# What is required
Quote from the first line below through the line that contains "bs = N(t, 'ShaderNodeMath', operation='MULTIPLY');", both included, and leave the pictures out.

-- Start Data extract --

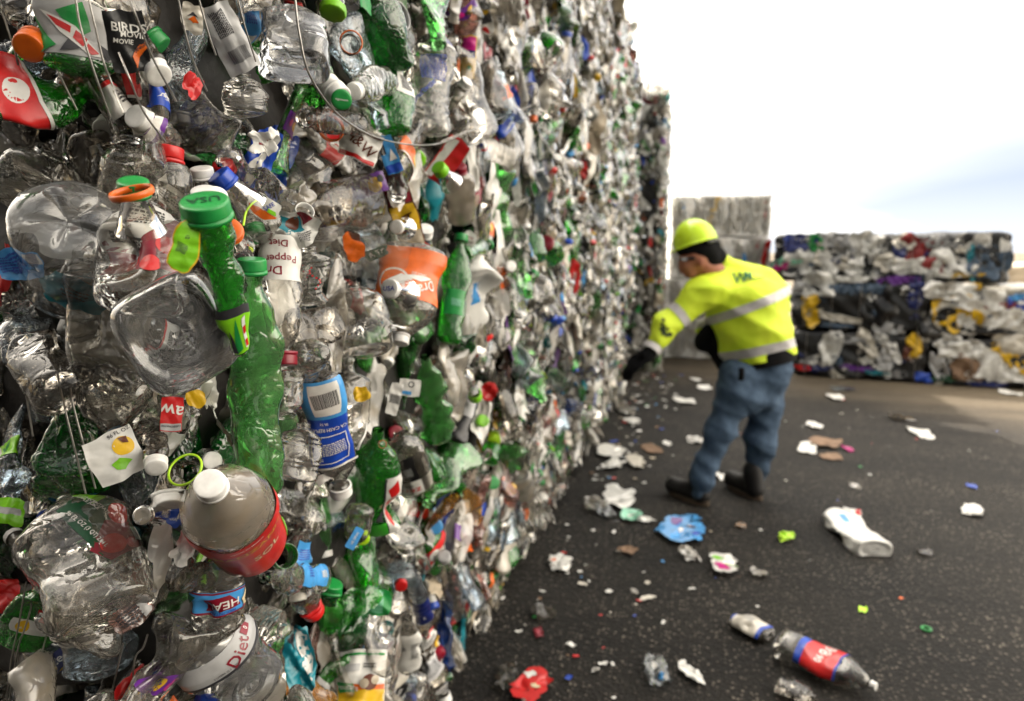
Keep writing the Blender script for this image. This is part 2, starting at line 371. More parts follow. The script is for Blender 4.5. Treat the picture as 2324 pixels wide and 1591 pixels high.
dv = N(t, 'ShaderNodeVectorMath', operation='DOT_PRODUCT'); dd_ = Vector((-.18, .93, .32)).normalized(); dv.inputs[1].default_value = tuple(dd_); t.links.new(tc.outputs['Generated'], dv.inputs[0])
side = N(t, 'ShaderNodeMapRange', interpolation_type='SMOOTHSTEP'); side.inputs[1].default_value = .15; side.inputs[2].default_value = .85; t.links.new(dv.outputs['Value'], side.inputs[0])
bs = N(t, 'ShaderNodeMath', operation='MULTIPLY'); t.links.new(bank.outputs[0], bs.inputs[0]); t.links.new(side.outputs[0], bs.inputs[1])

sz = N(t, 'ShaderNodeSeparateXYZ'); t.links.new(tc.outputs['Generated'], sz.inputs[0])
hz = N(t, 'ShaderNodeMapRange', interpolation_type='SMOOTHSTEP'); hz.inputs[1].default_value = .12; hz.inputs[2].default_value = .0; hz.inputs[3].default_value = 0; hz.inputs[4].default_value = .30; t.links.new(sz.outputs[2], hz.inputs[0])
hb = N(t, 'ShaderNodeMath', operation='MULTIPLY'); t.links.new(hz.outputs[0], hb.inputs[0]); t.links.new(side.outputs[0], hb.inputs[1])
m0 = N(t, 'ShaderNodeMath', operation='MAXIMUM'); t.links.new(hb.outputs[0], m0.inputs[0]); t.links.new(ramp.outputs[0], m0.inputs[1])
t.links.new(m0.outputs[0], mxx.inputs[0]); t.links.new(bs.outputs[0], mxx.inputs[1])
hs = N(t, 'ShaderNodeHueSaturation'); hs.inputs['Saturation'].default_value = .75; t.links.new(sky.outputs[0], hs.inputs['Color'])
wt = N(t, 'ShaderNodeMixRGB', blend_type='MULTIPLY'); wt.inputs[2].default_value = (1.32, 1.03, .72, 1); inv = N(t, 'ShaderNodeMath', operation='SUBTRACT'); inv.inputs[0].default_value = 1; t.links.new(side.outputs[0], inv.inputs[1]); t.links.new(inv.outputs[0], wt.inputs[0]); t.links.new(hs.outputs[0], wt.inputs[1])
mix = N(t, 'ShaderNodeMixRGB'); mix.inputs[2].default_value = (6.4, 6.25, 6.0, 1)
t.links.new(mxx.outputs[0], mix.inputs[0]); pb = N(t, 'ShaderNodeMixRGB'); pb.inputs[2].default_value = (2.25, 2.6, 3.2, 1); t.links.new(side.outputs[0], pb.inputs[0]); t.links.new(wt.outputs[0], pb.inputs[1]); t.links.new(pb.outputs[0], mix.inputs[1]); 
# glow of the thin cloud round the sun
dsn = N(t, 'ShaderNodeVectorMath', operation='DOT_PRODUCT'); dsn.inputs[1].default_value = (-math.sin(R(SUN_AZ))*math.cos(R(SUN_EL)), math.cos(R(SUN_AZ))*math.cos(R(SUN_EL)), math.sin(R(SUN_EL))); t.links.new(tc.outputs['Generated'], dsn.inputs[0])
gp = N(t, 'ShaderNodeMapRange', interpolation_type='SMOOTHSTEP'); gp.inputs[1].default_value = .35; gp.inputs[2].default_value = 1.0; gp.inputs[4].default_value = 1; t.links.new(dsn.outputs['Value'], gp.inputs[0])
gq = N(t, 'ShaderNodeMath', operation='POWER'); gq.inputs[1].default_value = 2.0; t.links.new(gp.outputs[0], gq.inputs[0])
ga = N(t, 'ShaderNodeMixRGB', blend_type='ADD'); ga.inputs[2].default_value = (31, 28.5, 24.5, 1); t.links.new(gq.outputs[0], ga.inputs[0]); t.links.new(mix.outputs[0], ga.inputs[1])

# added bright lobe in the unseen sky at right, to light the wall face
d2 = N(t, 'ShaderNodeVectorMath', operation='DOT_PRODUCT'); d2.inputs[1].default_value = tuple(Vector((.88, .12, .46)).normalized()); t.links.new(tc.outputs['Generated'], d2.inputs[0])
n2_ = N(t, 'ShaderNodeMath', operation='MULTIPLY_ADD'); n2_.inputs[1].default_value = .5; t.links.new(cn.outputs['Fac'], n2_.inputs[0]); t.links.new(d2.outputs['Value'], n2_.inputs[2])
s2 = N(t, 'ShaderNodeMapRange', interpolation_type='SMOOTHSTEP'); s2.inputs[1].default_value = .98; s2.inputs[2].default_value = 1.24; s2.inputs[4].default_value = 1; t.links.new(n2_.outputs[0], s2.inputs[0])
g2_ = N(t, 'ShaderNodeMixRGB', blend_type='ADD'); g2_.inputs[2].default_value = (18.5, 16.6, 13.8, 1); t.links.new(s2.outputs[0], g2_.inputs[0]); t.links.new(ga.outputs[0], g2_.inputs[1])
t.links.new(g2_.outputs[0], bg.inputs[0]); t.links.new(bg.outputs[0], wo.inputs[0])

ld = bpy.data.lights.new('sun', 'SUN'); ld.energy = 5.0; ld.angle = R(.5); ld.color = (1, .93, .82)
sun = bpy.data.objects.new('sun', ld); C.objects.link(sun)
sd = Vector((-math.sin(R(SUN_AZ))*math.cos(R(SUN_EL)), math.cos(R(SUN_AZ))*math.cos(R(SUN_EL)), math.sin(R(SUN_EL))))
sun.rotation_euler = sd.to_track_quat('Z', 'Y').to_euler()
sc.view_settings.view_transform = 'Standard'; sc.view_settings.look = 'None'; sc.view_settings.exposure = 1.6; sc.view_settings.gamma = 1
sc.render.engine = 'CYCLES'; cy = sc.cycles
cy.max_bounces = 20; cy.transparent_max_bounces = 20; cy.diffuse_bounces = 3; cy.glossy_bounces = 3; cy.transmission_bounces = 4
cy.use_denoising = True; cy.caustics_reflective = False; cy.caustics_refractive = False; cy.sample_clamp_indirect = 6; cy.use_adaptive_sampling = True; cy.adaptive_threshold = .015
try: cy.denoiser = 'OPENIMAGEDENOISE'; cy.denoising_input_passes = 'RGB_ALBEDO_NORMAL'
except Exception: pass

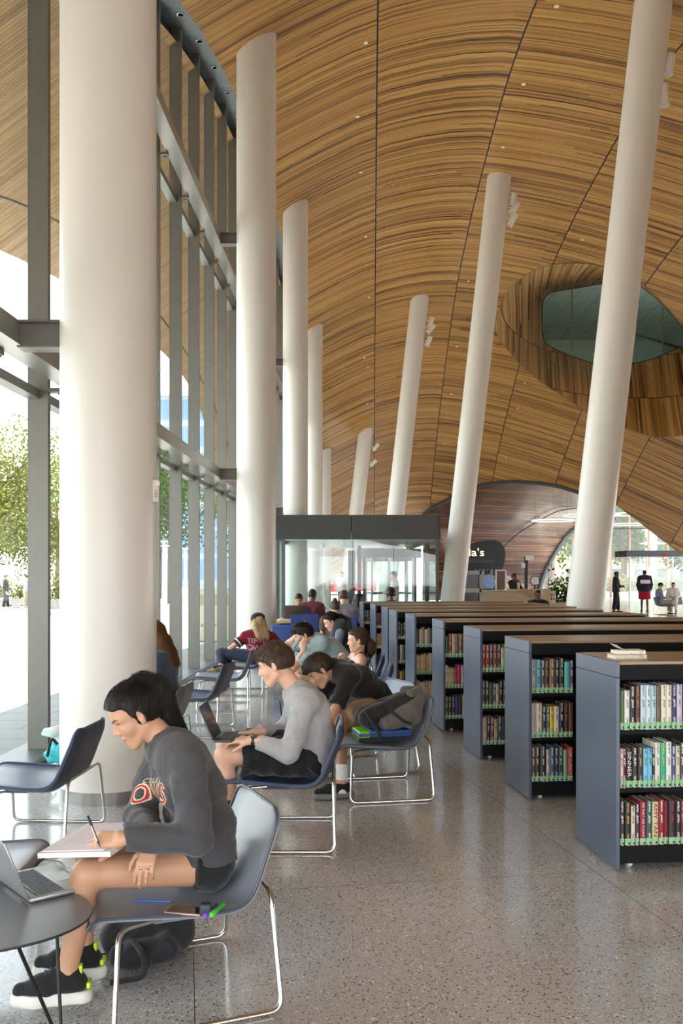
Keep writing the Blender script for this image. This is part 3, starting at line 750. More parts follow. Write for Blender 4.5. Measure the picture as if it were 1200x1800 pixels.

-- End Data extract --

# Problem solution
Keep writing the Blender script for this image. This is part 2, starting at line 371. More parts follow. The script is for Blender 4.5. Treat the picture as 2324 pixels wide and 1591 pixels high.
dv = N(t, 'ShaderNodeVectorMath', operation='DOT_PRODUCT'); dd_ = Vector((-.18, .93, .32)).normalized(); dv.inputs[1].default_value = tuple(dd_); t.links.new(tc.outputs['Generated'], dv.inputs[0])
side = N(t, 'ShaderNodeMapRange', interpolation_type='SMOOTHSTEP'); side.inputs[1].default_value = .15; side.inputs[2].default_value = .85; t.links.new(dv.outputs['Value'], side.inputs[0])
bs = N(t, 'ShaderNodeMath', operation='MULTIPLY'); t.links.new(bank.outputs[0], bs.inputs[0]); t.links.new(side.outputs[0], bs.inputs[1])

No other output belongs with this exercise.